Chris Williamson James Smith good bloke to follow this for branding bits

David C. Baker

"The expert's expert"—NY Times. Author of six books, inc "Secret Tradecraft of Elite Advisors" & "The Business of Expertise." I help entrepreneurs build strong, and even sellable, professional service firms."

6d

Interesting, but I’d hesitate to pin too much of that on the packaging. There’s distribution, competition, pricing, trends, etc. I’m not saying the rebranding didn’t have a significant impact, but us branding lovers are very eager to read influence backwards.

Vicki Young

Corporate Identity Branding Expert. Founder. Judge. Speaker. Entrepreneur of the year.

2w

Great story, is a shame how many copycats have stolen the brand voice Oatly created, but it still stands strong.
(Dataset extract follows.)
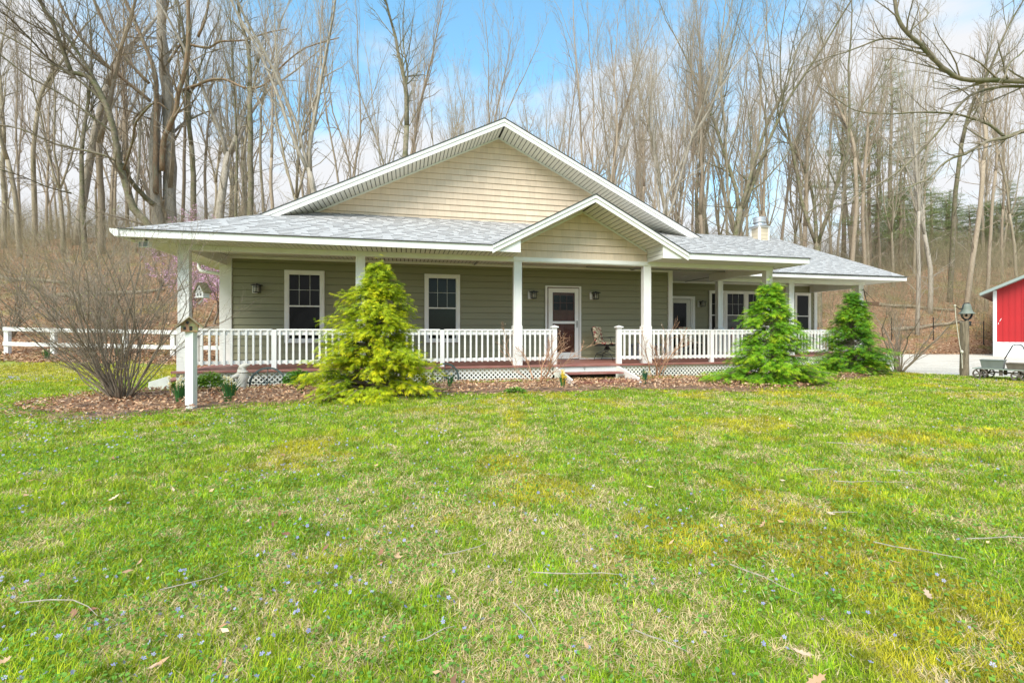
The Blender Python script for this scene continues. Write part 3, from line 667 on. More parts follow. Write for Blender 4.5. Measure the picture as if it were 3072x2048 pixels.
# flat soffits and ceilings, grooves run front to back
def soffit_flat(u0, u1, v0, v1, z, step=0.10, m='soffit', gap=0.018):
    b = H(); n_ = max(1, int((u1 - u0) / step))
    for i in range(n_):
        a_ = u0 + (u1 - u0) * i / n_; c_ = u0 + (u1 - u0) * (i + 1) / n_
        b.box(a_, c_ - gap, v0, v1, z, z + 0.012)
    hp(b, 'soffit', M[m])
    b = H(); b.box(u0, u1, v0, v1, z + 0.016, z + 0.03); hp(b, 'soffit_backing', M['drip'])
soffit_flat(UL + 0.03, 2.43, VF + 0.03, 10.44, ZE0 + 0.01)
soffit_flat(-4.26, 7.9, 10.62, VW - 0.003, CEIL, step=0.10)
b = H(); b.box(5.90, UR - 0.03, VF + 0.03, 10.44, ZE0 + 0.01, ZE0 + 0.03); hp(b, 'porch_ceiling', M['ceil'])
b = H(); b.box(9.72, UR - 0.03, 10.44, 13.2, ZE0 + 0.01, ZE0 + 0.03); hp(b, 'porch_ceiling', M['ceil'])
b = H(); b.box(7.92, 16.0, 10.62 if False else 12.52, V2 - 0.003, CEIL, CEIL + 0.02); b.box(7.92, 9.5, 10.62, 12.52, CEIL, CEIL + 0.02); hp(b, 'porch_ceiling', M['ceil'])
b = H(); b.box(10.03, 16.57, V3 + 0.03, 12.96, ZE0 + 0.01, ZE0 + 0.03); b.box(15.78, 16.57, 12.96, 17.6, ZE0 + 0.01, ZE0 + 0.03); hp(b, 'porch_ceiling', M['ceil'])
b = H(); b.box(UL + 0.03, -4.45, 10.44, 22, ZE0 + 0.01, ZE0 + 0.03)
hp(b, 'porch_ceiling', M['ceil'])
# beams
b = H()
b.box(-4.46, 9.62, 10.44, 10.60, 1.64, 1.78); b.box(2.43, 5.9, 10.42, 10.44, 1.66, 1.75)
b.box(-4.45, -4.27, 10.60, VW, 1.62, CEIL); b.box(9.50, 9.68, 10.60, 12.96, 1.62, CEIL)
b.box(9.68, 15.76, 12.96, 13.12, 1.64, CEIL); b.box(15.60, 15.76, 13.12, V2 - 0.01, 1.55, CEIL)
hp(b, 'porch_beam', M['white'], 0.004)
# right roof
q = 2.39 / 5.58
mb = H(); Lr = 5.58 * math.sqrt(1 + q * q)
win = [(0, 0), (16.6 - 5.0, 0), (16.6 - 5.0, Lr), (0, Lr)]
shingle(mb, (5.0, V3, ZE1), (1, 0, 0), (0, 1, q), [(3.2, 0), (11.6, 0), (11.6, Lr), (0.5, Lr)], random)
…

I think Oatly did to the milk category what Innocent did to the smoothie category. I feel that the vitamin category could be next perhaps!

Mick Parkes eceeboxes® Academy HCBW

Helping you get more box sales | Training Designers & Sales teams | Passing on 5 decades of knowledge/experience | This course makes you different from the rest | Online or Face to Face workshops | It's all here

2w

Stroke of branding genius.

Alex Broniewski

⚡️ You need leads, not likes, am I right? ⚡️ I work with service businesses to grow their pipelines via efficient, effective lead generation habits | Social Media Strategist, Meta + LinkedIn Ads, Lead Generation

2w

Oatly smashed it with their brand, I think it's the only packaging in my home I actually read! I'm sure I'm not the only one.

Rana Brightman

Strategic leader | Creative collaborator | Brand builder

1w

It’s a great brand story until you see it’s not financially performing at all. Revenues are down and stock price in the toilet. I haven’t dug into why that is. I doubt the brand is to blame but we need to be careful when heralding brands as if their financial performance doesn’t matter. It doesn’t make a strong case to the c suite that they need to invest in brand and marketing.

Toby Southgate

Global CEO, Forsman & Bodenfors

2w

Others at Forsman & Bodenfors and now at Oatly's Dept. of Mind Control can tell the story better than me, but my favorite 'drum beats' from the transformation are... 1. The conviction that, absent a huge paid media budget, using packaging as a media / comms channel could help MASSIVELY 2. Toni's (alleged) comment on seeing the redesign - "I love the new packaging but sales will drop 20%" 3. Toni's comfort exposing publicly the wave of lawsuits that followed - classic David Vs Goliath. Stuff. Essentially the dairy industry in almost every market in which they launched claiming the product couldn't use the word "milk"...Oatly has almost always won either legally, eventually, and in terms of public sentiment (almost always immediately) 4. The Super Bowl spot still makes me giggle like a child. I can count on one finger the number of CEO's I've come across who'd be prepared to do this: https://www.forsman.com/work/oatly/ https://www.youtube.com/watch?v=r2-f-qBcQFs 5. The audacity of the Dept of Mind Control to subvert, disrupt and take risks is almost unlimited. This won 3 lions at Cannes Lions International Festival of Creativity the other week: https://www.lovethework.com/work-awards/campaigns/oatly-in-paris-1620375

James Mills

Sales Director, All Categories, Framptons: Oat Drinks, Bases, plant drinks and dairy drinks

2w

Have you seen the stock price?

Adriana Estrada

Managing Director, Moving Brands

1w

From a branding perspective, sure the packaging has a funky, irreverent, afterschool-special style. It did the job to catch people's attention and offer a welcome alternative to dairy, which is harmful to the environment and cruel to dairy cows but to Rana Brightman's point, don't celebrate the branding if the product doesn't perform. The re-branding process is expensive for companies and we want to help execs make smart choices. Rebrand yes, but then make sure the product lives up to the claims.